Когда в доме у Раневской не было животных, их заменяли книги Джералда Даррелла, очень близкие ей. Она много говорила о нем, восхищалась, всегда давала мне его читать. Фаина Георгиевна вообще относилась к книгам как к живым существам. Слава богу, что она могла до последних дней читать. Ее домашняя библиотека была открыта для всех. Она читала постоянно, раздаривала книги, боялась людей, которые мало читают.
Раневская «замечала» в дневнике:
«Читаю Даррелла, у меня его душа, а ум курицы. Даррелл писатель изумительный, а его любовь к зверью делает его самым мне близким сегодня в злом мире».
«Читаю, читаю, перечитываю. Взяла и Лескова перечитывать. „Юдоль“ — страшно и великолепно. Писатель он ни на кого не похожий, он не может не удивлять. Только Россия могла дать и Толстого, и Пушкина, и Достоевского, и Гоголя, и аристократа (от лавочника) Чехова, и мальчика Лермонтова, и Щедрина, и Герцена, и Лескова неуемного — писателя трагически одинокого; и в его время, и теперь его не знают, теперь нет интеллигентных, чтобы знать их вообще, писателей русских. У Лескова нашла: „Природа — свинья“. Я тоже так думаю! И всегда так думала я.

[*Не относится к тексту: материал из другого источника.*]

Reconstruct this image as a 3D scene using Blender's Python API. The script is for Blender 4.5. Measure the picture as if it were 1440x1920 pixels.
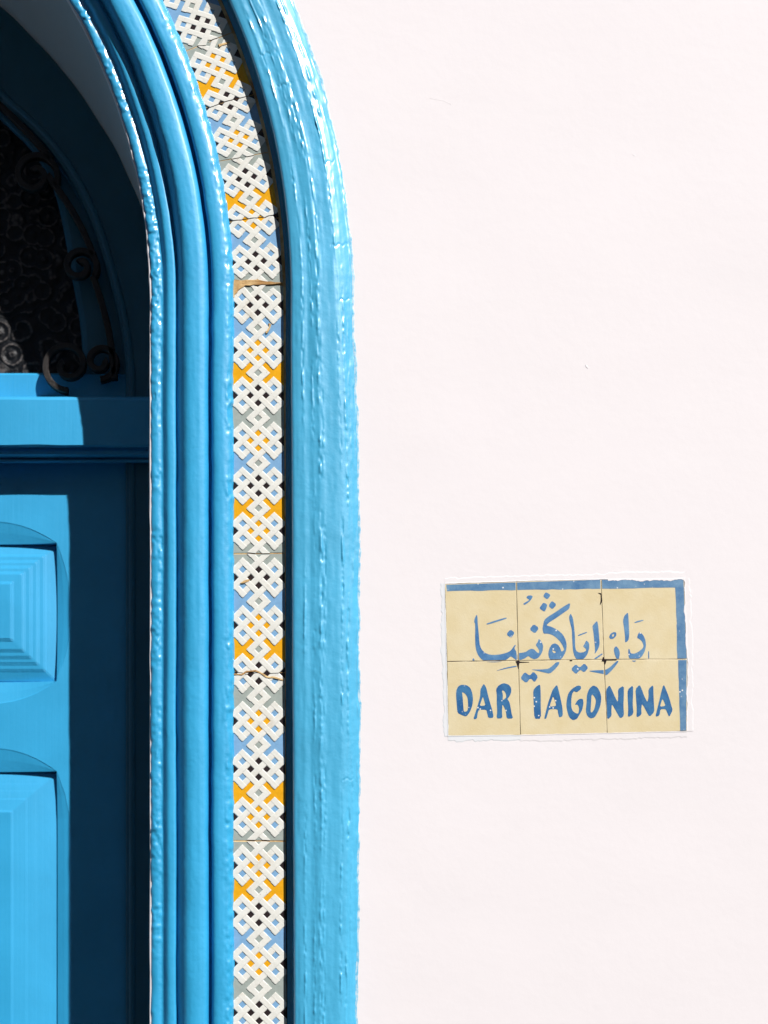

Но люблю ее неистово (а „свинья“ — это о похоти).
Сейчас долго смотрела фото — глаза собаки человечны удивительно. Люблю их, умны они и добры, но люди делают их злыми».
Приехав из Польши и Чехословакии, где была с театром вскоре после войны, Фуфа привезла мне бархатные короткие штаны на лямках с желтыми деревянными пуговицами и нестандартным откидным клапаном. Были подарены также: легкое бежевое пальто, вишневая тончайшая «висючая» рубашка с короткими рукавами и цветные теннисные мячи. Хотела, чтобы я был элегантен. «Арбитром элегантиарум», по выражению Фаины Георгиевны, был для меня тогда задушевный приятель Огурец — вечно немытый, пальто без пуговиц, в шапке-ушанке, одно ухо которой висело, а другое торчало, что, впрочем, позволяло ему с легкостью растворяться в нашей дворовой компании, жившей по законам собственной красоты. Мы все тогда напоминали Челкаша с его обнаженным пролетарским происхождением.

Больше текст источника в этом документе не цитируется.